The young aristocrat was Alexis de Tocqueville, and in the book that he wrote about his experiences, namely his experience of American democracy, he said: “18th-century philosophers had a very simple explanation for the gradual weakening of beliefs: religious zeal was bound to die down as enlightenment and freedom spread.” In other words, Tocqueville was saying that every self-respecting 18th-century intellectual thought that religion was dying, in intensive care, and all that was needed was a little bit of help on its way — assisted suicide. “It is tiresome,” Tocqueville said, “that the facts do not fit this theory at all.” So he had this question: how come religion didn’t die when everyone said it would?
One hundred and eighty years have passed since Tocqueville wrote these words, but until very recently intellectuals have been making the same mistake. In America today, for example, a higher percentage of the population attends a house of worship weekly than is the case in the theocratic state of Iran: 40 per cent in the US, 39 per cent in Iran. Furthermore, in China today, half a century after Chairman Mao declared China to be religion-free, there are more practising Christians than there are members of the Communist Party. One way or another, religion didn’t die.

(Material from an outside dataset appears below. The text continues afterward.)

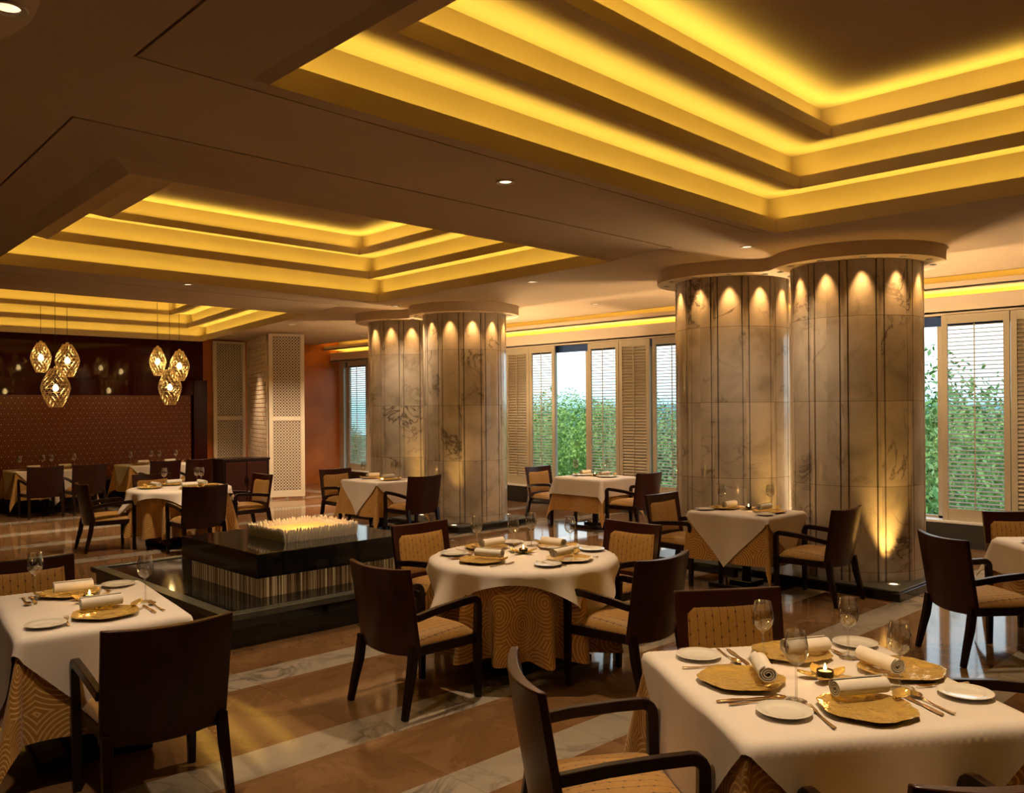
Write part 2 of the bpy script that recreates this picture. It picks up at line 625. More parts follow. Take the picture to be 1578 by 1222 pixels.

In 2009, the editor and the Washington correspondent of the Economist, John Micklethwait and Adrian Wooldridge, published a book, God is Back — an extraordinary title to come from the staff of that magazine. In 2000 the Harvard sociologist Robert Putnam published a book called Bowling Alone, in which he developed his famous thesis that more Americans than ever are going ten-pin bowling but fewer than ever are joining ten-pin bowling clubs or leagues. In other words, they’re bowling alone. Putnam used this as his symbol for the loss of community in America, the loss of what American economists and sociologists call “social capital”. So in 2000 he was arguing that there’s no social capital left in America.
Ten years later, he published a book called American Grace, in which he documents his discovery that social capital is alive and well in America, in one place more than any other: in houses of worship. From four years of research, Putnam discovered that if you are a regular church or synagogue attendee, you are more likely to give money to charity than if you’re not a regular, regardless of whether the charity is religious or secular. You are also more likely to do voluntary work for a charity, give money to a homeless person, give excess change back to a shop assistant, donate blood, help a neighbour with their shopping, help someone with their housework, spend time with someone who is depressed, allow another driver to cut in front of you, offer a seat to a stranger or help someone find a job. There is no good deed among all of those on the survey that is more practised by secular Americans than by their religious counterparts.
It goes further than this: frequent worshippers are also more active citizens — they are more likely to belong to community organisations, especially those concerned with young people, or health or arts or leisure. They are more likely to join neighbourhood or civic groups, professional and fraternal associations. Within these groups they are more likely to be officers or committee members. They take a more active part in local civic life, from local elections to town meetings to demonstrations. They are disproportionately represented among local activists for social and political reform. They turn up, they get involved, they lead. And the margin of difference between them and secular Americans is large.